Nell’Unione Europea il salario medio orario delle donne nel 2018 è risultato del 14,8 per cento più basso di quello degli uomini, in diminuzione di 1,2 punti rispetto all’anno precedente. Ciò significa che, posto pari a 1 euro il salario medio orario di un uomo, una donna guadagna circa 85 centesimi. Il differenziale salariale varia da un minimo del 3 per cento in Romania a un massimo del 22,7 per cento in Estonia. In questa classifica, il nostro paese ottiene il secondo valore più basso (5 per cento), decisamente inferiore sia alla media europea, sia ai livelli registrati in Francia e Germania.
Il risultato si spiega con la presenza di elevate barriere all’entrata nel mercato del lavoro per le donne, che permette solo a quelle più istruite, con salari potenzialmente più elevati, di partecipare.
Per quanto riguarda la dicotomia pubblico-privato, il divario salariale di genere è generalmente inferiore nel primo rispetto al secondo, grazie alla maggiore uniformità che caratterizza i contratti pubblici.
C’è qualche segnale positivo?
Negli ultimi anni il numero di donne con un ruolo di responsabilità in istituzioni pubbliche e private è significativamente aumentato.
A titolo di esempio: nei parlamenti dei paesi dell’Ue il numero di rappresentanti donne è cresciuto in dieci anni di 8 punti percentuali – dal 24 per cento a poco più del 32 per cento; il numero dei giudici donne è passato nello stesso periodo dal 32 al 42,6 per cento; la rappresentanza femminile nei consigli di amministrazione ha raggiunto la quota del 28,8 per cento in Europa, un deciso passo avanti rispetto al valore del 2015, che era pari al 22,2 per cento.

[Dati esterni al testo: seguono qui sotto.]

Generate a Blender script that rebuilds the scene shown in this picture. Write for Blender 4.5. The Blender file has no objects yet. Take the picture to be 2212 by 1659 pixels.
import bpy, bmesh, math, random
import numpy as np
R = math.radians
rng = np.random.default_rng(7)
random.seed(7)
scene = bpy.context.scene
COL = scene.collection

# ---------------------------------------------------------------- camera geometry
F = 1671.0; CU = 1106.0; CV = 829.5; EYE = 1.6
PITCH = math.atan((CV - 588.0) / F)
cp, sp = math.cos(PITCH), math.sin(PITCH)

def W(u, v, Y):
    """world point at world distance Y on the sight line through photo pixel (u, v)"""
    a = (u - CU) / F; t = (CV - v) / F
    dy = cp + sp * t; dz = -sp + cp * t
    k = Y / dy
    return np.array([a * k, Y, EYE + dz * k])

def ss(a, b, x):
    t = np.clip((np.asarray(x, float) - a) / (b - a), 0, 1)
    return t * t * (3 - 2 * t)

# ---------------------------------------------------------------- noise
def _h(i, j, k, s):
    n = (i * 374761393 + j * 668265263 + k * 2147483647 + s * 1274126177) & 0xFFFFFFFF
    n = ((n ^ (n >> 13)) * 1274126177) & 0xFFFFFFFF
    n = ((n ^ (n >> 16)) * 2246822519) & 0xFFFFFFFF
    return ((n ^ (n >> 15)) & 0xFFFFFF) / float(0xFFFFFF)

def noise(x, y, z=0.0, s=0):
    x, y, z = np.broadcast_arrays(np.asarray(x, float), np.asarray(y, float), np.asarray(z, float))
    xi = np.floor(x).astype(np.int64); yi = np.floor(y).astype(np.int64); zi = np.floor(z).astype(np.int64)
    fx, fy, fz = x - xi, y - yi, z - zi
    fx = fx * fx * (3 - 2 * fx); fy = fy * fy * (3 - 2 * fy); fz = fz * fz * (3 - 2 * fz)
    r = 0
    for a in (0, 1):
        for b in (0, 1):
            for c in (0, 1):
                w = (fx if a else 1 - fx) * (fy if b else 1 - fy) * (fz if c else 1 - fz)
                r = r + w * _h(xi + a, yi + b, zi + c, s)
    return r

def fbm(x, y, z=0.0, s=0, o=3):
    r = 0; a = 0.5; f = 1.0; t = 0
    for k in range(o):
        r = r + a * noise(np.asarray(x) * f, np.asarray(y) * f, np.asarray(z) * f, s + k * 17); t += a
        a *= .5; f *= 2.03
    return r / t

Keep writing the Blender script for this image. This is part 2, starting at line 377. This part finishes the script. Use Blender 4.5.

Questi dati, uniti alle nomine di Ursula Von Der Leyen come presidente della Commissione Europea, di Christine Lagarde a capo della Banca centrale europea, di Kristalina Georgieva al Fondo monetario internazionale e, nel nostro paese, di Marta Cartabia alla presidenza della Corte costituzionale, sono segnali di un cambiamento lento, ma inarrestabile. Qualche “soffitto di cristallo” è stato infranto. Anche questo 8 marzo c’è motivo per vedere il bicchiere mezzo pieno.